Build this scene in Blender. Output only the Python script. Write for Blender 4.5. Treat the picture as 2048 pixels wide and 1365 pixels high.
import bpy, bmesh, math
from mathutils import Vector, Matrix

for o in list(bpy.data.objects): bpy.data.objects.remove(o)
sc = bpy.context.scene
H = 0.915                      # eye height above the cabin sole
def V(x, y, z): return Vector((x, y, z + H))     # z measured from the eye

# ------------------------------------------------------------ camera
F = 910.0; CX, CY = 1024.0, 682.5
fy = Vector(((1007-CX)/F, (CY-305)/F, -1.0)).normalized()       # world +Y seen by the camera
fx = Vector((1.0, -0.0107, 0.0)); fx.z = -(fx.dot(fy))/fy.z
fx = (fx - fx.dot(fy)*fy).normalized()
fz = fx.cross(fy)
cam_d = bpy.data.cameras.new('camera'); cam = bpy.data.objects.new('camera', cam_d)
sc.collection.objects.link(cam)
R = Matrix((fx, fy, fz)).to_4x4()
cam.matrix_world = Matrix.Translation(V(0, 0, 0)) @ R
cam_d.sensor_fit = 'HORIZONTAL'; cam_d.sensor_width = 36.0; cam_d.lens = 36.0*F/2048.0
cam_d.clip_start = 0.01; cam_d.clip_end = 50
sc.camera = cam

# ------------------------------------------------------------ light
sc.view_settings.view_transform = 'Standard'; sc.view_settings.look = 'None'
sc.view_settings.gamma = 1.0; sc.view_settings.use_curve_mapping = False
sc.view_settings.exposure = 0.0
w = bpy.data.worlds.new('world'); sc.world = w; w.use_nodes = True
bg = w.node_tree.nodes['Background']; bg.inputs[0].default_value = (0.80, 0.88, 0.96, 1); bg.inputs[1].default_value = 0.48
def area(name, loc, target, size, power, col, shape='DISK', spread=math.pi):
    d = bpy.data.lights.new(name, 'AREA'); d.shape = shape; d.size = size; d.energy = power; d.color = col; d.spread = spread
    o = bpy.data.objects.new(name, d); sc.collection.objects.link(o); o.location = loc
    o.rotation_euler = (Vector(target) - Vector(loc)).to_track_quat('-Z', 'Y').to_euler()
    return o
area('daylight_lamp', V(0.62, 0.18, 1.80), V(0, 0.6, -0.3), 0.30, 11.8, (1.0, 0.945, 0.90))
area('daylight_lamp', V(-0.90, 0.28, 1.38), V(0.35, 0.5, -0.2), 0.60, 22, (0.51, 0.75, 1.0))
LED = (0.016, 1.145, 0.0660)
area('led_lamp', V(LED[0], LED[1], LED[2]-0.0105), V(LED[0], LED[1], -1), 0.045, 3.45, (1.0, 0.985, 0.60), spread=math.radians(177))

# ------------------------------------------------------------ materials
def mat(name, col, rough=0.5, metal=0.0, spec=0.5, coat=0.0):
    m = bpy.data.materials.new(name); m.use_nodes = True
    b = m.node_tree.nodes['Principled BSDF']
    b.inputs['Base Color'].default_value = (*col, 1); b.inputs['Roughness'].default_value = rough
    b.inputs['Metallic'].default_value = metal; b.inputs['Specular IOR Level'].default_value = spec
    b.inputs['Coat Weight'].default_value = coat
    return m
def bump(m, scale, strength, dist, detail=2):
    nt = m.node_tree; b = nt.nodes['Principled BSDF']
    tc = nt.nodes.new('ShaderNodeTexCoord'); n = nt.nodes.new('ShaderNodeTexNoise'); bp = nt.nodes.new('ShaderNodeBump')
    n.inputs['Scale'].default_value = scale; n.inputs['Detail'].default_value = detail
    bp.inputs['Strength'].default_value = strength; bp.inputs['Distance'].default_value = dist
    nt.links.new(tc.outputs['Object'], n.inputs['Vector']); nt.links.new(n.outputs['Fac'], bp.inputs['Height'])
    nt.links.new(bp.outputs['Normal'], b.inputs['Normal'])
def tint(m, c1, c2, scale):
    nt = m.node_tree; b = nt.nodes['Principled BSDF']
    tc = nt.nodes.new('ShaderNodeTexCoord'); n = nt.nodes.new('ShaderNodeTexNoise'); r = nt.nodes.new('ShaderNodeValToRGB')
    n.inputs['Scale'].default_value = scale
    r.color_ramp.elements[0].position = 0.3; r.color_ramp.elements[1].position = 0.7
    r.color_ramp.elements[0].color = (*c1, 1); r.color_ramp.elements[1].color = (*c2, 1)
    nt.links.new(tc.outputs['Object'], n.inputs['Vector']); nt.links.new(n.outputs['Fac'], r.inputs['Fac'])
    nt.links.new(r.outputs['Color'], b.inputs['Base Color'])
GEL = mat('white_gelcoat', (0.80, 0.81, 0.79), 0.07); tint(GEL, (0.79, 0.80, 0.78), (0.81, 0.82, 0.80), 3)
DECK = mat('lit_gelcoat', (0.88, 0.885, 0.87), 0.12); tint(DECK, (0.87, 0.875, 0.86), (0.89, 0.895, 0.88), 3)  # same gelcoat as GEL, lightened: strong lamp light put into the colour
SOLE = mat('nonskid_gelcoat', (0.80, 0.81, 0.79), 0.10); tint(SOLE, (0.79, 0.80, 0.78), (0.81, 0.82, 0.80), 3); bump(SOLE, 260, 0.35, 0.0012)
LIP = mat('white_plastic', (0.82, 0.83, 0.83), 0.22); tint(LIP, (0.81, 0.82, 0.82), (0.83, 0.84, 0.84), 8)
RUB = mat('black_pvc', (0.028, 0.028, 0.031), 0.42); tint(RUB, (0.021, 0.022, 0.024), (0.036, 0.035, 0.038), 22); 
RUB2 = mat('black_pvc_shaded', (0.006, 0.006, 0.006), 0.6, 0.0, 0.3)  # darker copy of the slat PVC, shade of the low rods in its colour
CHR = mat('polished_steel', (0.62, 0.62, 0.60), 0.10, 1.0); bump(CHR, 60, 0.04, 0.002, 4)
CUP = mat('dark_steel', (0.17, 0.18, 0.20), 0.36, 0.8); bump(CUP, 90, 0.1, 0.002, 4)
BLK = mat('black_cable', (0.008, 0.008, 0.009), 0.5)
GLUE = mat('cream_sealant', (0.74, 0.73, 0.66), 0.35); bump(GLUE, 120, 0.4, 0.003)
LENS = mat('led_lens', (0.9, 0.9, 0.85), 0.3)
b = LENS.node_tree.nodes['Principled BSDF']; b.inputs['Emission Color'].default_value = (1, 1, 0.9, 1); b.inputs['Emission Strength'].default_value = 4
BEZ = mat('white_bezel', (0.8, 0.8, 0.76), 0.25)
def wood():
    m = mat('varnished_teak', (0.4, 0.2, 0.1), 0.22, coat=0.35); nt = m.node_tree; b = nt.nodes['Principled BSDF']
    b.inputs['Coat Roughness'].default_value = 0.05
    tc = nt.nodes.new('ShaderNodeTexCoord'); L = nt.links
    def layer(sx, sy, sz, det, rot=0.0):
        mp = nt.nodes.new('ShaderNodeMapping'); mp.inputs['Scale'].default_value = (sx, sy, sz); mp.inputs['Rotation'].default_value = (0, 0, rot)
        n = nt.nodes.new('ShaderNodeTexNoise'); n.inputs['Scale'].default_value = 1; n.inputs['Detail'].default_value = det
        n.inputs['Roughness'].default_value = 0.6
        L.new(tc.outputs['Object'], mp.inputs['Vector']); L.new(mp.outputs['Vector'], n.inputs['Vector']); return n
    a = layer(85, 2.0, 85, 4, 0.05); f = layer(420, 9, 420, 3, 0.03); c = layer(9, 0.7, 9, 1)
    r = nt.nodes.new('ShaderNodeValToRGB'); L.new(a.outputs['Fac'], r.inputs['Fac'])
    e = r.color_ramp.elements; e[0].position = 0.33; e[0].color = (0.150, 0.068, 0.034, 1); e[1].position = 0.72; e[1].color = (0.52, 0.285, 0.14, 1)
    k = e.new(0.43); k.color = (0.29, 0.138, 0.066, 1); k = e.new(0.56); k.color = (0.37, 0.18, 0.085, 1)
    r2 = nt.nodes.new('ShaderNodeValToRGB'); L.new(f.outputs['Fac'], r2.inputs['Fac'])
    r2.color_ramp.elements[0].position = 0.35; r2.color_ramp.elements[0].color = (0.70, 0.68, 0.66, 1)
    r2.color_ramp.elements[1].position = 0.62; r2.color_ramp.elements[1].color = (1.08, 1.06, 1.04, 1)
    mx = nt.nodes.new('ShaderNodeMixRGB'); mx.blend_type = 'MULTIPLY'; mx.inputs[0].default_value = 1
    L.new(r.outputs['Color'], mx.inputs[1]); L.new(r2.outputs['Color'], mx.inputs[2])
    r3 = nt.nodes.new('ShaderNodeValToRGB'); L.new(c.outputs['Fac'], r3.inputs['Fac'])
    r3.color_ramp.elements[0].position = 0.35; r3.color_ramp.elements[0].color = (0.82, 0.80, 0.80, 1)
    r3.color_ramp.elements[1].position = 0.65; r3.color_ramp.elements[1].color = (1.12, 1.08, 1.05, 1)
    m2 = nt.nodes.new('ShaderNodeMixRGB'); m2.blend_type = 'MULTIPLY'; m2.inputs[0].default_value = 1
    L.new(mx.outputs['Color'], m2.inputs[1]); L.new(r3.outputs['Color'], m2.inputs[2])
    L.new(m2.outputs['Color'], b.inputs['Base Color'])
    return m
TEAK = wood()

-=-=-

From the very first line of the data through the line with "def V(x, y, z): return" in it, please reproduce each line exactly and output nothing more.

Build this scene in Blender. Output only the Python script. Write for Blender 4.5. Treat the picture as 2048 pixels wide and 1365 pixels high.
import bpy, bmesh, math
from mathutils import Vector, Matrix

for o in list(bpy.data.objects): bpy.data.objects.remove(o)
sc = bpy.context.scene
H = 0.915                      # eye height above the cabin sole
def V(x, y, z): return Vector((x, y, z + H))     # z measured from the eye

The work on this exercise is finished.